**Problem to work on:** Begin with the first line below and retype each line exactly through the line containing "solo('red_loop', 'orange_red', 'orange-red". Any pictures are to be left out.

**Dataset excerpt:**
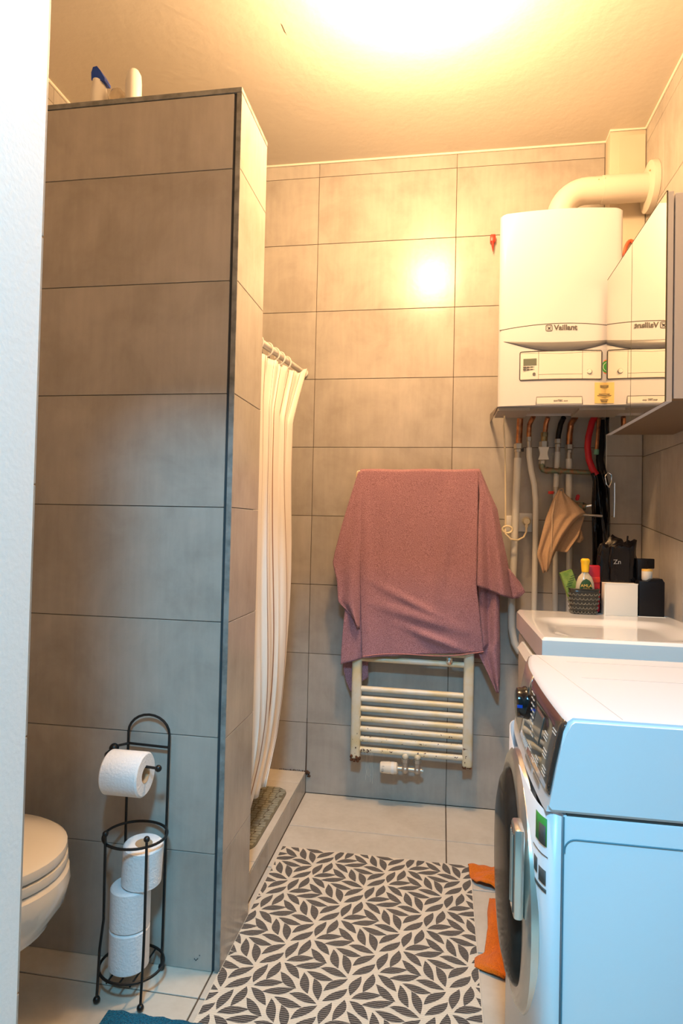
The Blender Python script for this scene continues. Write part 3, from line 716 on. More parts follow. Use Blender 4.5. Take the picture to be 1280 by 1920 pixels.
# flue
fp = thing('flue_pipe', 'cream flue elbow from the boiler top into the right wall', 'pipe', (1.0, -.175, 2.29))
FZ, FY, FR = 2.478, -.165, .049
def flue(g):
    pts = [(.995, FY, 2.3065)]
    for k in range(11):
        a = pi-pi/2*k/10; pts.append((1.095+.10*cos(a), FY, FZ-.10+.10*sin(a)))
    g.tube(pts+[(1.15, FY, FZ)], FR, 28)
part('elbow', 'pvc', fp, flue)
part('straight_pipe', 'pvc', fp, lambda g: g.tube([(1.148, FY, FZ), (1.325, FY, FZ)], FR+.0025, 28))
part('wall_flange', 'pvc', fp, lambda g: g.lathe([(.060, -.028), (.092, -.022), (.094, -.008), (.094, -.001)], (XR, FY, FZ), 'x', 40))
for c, r_ in (((1.128, FY-.046, FZ+.018), .0022), ((1.152, FY-.046, FZ+.02), .0022), ((XR-.03, FY-.055, FZ+.035), .003)): part('screw', 'brass', fp, lambda g: g.sphere(c, r_, n=6))
solo('red_hook', 'red', 'small red plastic clip with a metal tip left of the boiler', 'clip', lambda g: [g.box(.742, .764, -.026, -.001, 2.362, 2.394, .004), g.tube([(.752, -.022, 2.364), (.752, -.024, 2.345), (.754, -.018, 2.322)], [.0055, .005, .001], 8)])
solo('red_loop', 'orange_red', 'orange-red plastic loop handle hanging between boiler and mirror cabinet', 'loop', lambda g: g.tube([P(1179+10*cos(t)+3*sin(t), 481-30*sin(t), 'y', -.0835) for t in [2*pi*k/24 for k in range(24)]], .0065, 8, closed=True))

# ------------------------------------------------------------------ mirror cabinet
MX = 1.1175
mc = thing('mirror_cabinet', 'two-door mirrored wall cabinet at the upper right', 'cabinet', (1.23, -.69, 1.495))
part('body', 'alu', mc, lambda g: g.box(MX+.022, XR-.001, -.982, -.400, 1.500, 2.030, .001), smooth=False)
part('shaded_underside', mat('underside shade brown', (.16, .105, .065), .6), mc, lambda g: g.box(MX+.019, XR-.001, -.982, -.400, 1.494, 1.500), smooth=False)  # thin dark brown sheet, the shade under the cabinet put into its colour
for a, b in ((-.402, -.688), (-.691, -.984)):
    d = part('door', 'alu', mc, lambda g: g.box(MX+.0035, MX+.0175, b, a, 1.492, 2.034, .0008, 1), smooth=False)
    part('mirror', 'mirror', d, lambda g: g.box(MX, MX+.0034, b+.0008, a-.0008, 1.493, 2.033), smooth=False)
    part('edge_strip', mat('olive edge', (.10, .09, .05), .4), d, lambda g: g.box(MX+.0004, MX+.0033, b, b+.0007, 1.493, 2.033), smooth=False)
    part('edge_strip', 'line', d, lambda g: g.box(MX-.0004, MX+.0036, b, a, 2.0335, 2.0355), smooth=False)

# ------------------------------------------------------------------ pipes under the boiler
def nut(g, c, r, h): g.lathe([(r*.9, -h/2), (r, -h/2+.001), (r, h/2-.001), (r*.9, h/2)], c, n=6)
GP = 'pipes under the boiler'
t = thing('heating_pipe', 'leftmost copper and white pipe under the boiler, beside the cable', 'pipe', (.86, -.06, .6), GP)
part('copper_section', 'copper', t, lambda g: g.tube([(.868, -.075, 1.61), (.868, -.06, 1.56), (.866, -.06, 1.505)], .0125, 14))
part('fitting', 'steel', t, lambda g: [nut(g, (.865, -.06, 1.498), .018, .022), nut(g, (.864, -.06, 1.480), .015, .012), g.tube([(.864, -.06, 1.478), (.863, -.06, 1.448)], .0125, 12)])
part('white_section', 'pipe_white', t, lambda g: g.tube([(.863, -.06, 1.450), (.857, -.06, 1.20), (.853, -.058, 1.02), (.848, -.055, .86), (.850, -.05, .76), (.862, -.045, .70), (.885, -.04, .66)], .0145, 14))
part('lever', 'line', t, lambda g: g.tube([(.872, -.06, 1.482), (.886, -.062, 1.483)], .007, 8))
t = thing('water_pipe', 'second pipe from the left under the boiler, curving white hose', 'pipe', (.93, -.06, .84), GP)
part('copper_section', 'copper', t, lambda g: g.tube([(.915, -.11, 1.61), (.905, -.075, 1.585), (.905, -.062, 1.55), (.906, -.06, 1.52)], .0095, 12))
part('fitting', 'steel', t, lambda g: [nut(g, (.906, -.06, 1.527), .012, .018), g.tube([(.906, -.06, 1.522), (.907, -.06, 1.490)], .009, 12)])
part('white_section', 'pipe_white', t, lambda g: g.tube([(.907, -.06, 1.492), (.908, -.06, 1.455), (.916, -.06, 1.40), (.930, -.06, 1.34), (.936, -.06, 1.27), (.937, -.06, 1.1), (.936, -.06, .82)], .0115, 14))
t = thing('gas_pipe', 'copper gas pipe with white butterfly valve, elbowing right with green patina', 'pipe', (.96, -.06, 1.40), GP)
part('copper_section', 'copper', t, lambda g: g.tube([(.975, -.085, 1.61), (.970, -.07, 1.59), (.967, -.06, 1.545)], .0095, 12))
part('fitting', 'brass', t, lambda g: [nut(g, (.966, -.06, 1.545), .014, .02), g.tube([(.966, -.06, 1.54), (.965, -.06, 1.515)], .013, 12)])
part('valve_body', 'steel', t, lambda g: [nut(g, (.964, -.06, 1.505), .018, .025), g.tube([(.964, -.06, 1.5), (.960, -.06, 1.42)], .012, 12), nut(g, (.959, -.06, 1.432), .014, .014)])
def bfly(g):
    c = (.961, -.085); z0, z1 = 1.442, 1.492; n = 12; L = []; R = []
    for k in range(n+1):
        v = k/n; wv = .020-.006*sin(pi*v)**1.5; L.append((c[0]-wv, c[1], lerp(z0, z1, v))); R.append((c[0]+wv, c[1], lerp(z0, z1, v)))
    g.prism(L+R[::-1], (0, .012, 0))
part('valve_handle', 'pipe_white', t, bfly, smooth=False)
part('elbow', 'patina', t, lambda g: g.tube([(.959, -.06, 1.428), (.959, -.06, 1.412), (.963, -.06, 1.404), (.973, -.06, 1.400), (1.0, -.06, 1.400)], .0125, 12))
part('horizontal_section', 'patina', t, lambda g: [g.tube([(.99, -.06, 1.400), (1.16, -.06, 1.392)], .0105, 12), g.tube([(.975, -.06, 1.4005), (.985, -.06, 1.400)], .014, 12), g.tube([(1.022, -.06, 1.3985), (1.032, -.06, 1.398)], .014, 12)])
t = thing('black_topped_pipe', 'pipe with black upper sleeve running down behind the beige cloth', 'pipe', (1.016, -.035, .84), GP)
part('black_section', 'black', t, lambda g: g.tube([(1.036, -.08, 1.61), (1.030, -.05, 1.59), (1.025, -.035, 1.55), (1.023, -.035, 1.525)], .0105, 12))
part('fitting', 'steel', t, lambda g: [nut(g, (1.023, -.035, 1.522), .013, .018), nut(g, (1.023, -.035, 1.503), .012, .012), g.tube([(1.023, -.035, 1.51), (1.022, -.035, 1.475)], .010, 12)])
part('lower_fitting', 'steel', t, lambda g: g.tube([(1.018, -.035, 1.335), (1.018, -.035, 1.31)], .012, 12))
part('white_section', 'pipe_white', t, lambda g: g.tube([(1.022, -.035, 1.478), (1.018, -.035, 1.33), (1.018, -.034, 1.2), (1.022, -.034, .82)], .0108, 14))
part('valve_handle', 'red', t, lambda g: g.box(.985, 1.006, -.060, -.048, 1.305, 1.317, .002))
t = thing('return_pipe', 'copper and white pipe ending in a green crusted brass tap', 'pipe', (1.066, -.035, .84), GP)
part('copper_section', 'copper', t, lambda g: g.tube([(1.078, -.09, 1.61), (1.070, -.05, 1.59), (1.068, -.035, 1.55), (1.067, -.035, 1.505)], .0122, 14))
part('fitting', 'steel', t, lambda g: [nut(g, (1.067, -.035, 1.498), .017, .02), nut(g, (1.067, -.035, 1.480), .013, .012), g.tube([(1.067, -.035, 1.485), (1.067, -.035, 1.448)], .011, 12)])
part('lower_fitting', 'steel', t, lambda g: g.tube([(1.069, -.035, 1.295), (1.069, -.035, 1.25)], .0125, 12))
part('white_section', 'pipe_white', t, lambda g: g.tube([(1.067, -.035, 1.45), (1.069, -.035, 1.29)], .0128, 14))
part('lower_section', 'pipe_white', t, lambda g: g.tube([(1.073, -.035, 1.25), (1.074, -.033, 1.0), (1.075, -.033, .82)], .0115, 14))
part('tap_body', 'patina', t, lambda g: [g.tube([(1.075, -.04, 1.275), (1.075, -.04, 1.245)], .019, 12), g.tube([(1.075, -.05, 1.262), (1.130, -.06, 1.255)], [.012, .014], 12), nut(g, (1.105, -.055, 1.258), .020, .03)])
part('tap_handle', 'red2', t, lambda g: g.obox((1.095, -.07, 1.292), (.014, .012, .024), (0, .3, 0), .003))
part('tap_lever', 'chrome', t, lambda g: g.tube([(1.126, -.062, 1.256), (1.150, -.066, 1.262), (1.172, -.070, 1.256), (1.184, -.072, 1.246)], [.007, .008, .009, .004], 10))
t = thing('red_hose', 'thick red hose curving behind the gas pipe end', 'hose', (1.13, -.10, 1.39), GP)
part('hose', 'red2', t, lambda g: g.tube([(1.150, -.10, 1.61), (1.140, -.10, 1.59), (1.127, -.10, 1.53), (1.124, -.10, 1.49), (1.130, -.10, 1.44), (1.143, -.10, 1.405), (1.158, -.10, 1.38)], .0125, 14))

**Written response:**
The Blender Python script for this scene continues. Write part 3, from line 716 on. More parts follow. Use Blender 4.5. Take the picture to be 1280 by 1920 pixels.
# flue
fp = thing('flue_pipe', 'cream flue elbow from the boiler top into the right wall', 'pipe', (1.0, -.175, 2.29))
FZ, FY, FR = 2.478, -.165, .049
def flue(g):
    pts = [(.995, FY, 2.3065)]
    for k in range(11):
        a = pi-pi/2*k/10; pts.append((1.095+.10*cos(a), FY, FZ-.10+.10*sin(a)))
    g.tube(pts+[(1.15, FY, FZ)], FR, 28)
part('elbow', 'pvc', fp, flue)
part('straight_pipe', 'pvc', fp, lambda g: g.tube([(1.148, FY, FZ), (1.325, FY, FZ)], FR+.0025, 28))
part('wall_flange', 'pvc', fp, lambda g: g.lathe([(.060, -.028), (.092, -.022), (.094, -.008), (.094, -.001)], (XR, FY, FZ), 'x', 40))
for c, r_ in (((1.128, FY-.046, FZ+.018), .0022), ((1.152, FY-.046, FZ+.02), .0022), ((XR-.03, FY-.055, FZ+.035), .003)): part('screw', 'brass', fp, lambda g: g.sphere(c, r_, n=6))
solo('red_hook', 'red', 'small red plastic clip with a metal tip left of the boiler', 'clip', lambda g: [g.box(.742, .764, -.026, -.001, 2.362, 2.394, .004), g.tube([(.752, -.022, 2.364), (.752, -.024, 2.345), (.754, -.018, 2.322)], [.0055, .005, .001], 8)])
solo('red_loop', 'orange_red', 'orange-red plastic loop handle hanging between boiler and mirror cabinet', 'loop', lambda g: g.tube([P(1179+10*cos(t)+3*sin(t), 481-30*sin(t), 'y', -.0835) for t in [2*pi*k/24 for k in range(24)]], .0065, 8, closed=True))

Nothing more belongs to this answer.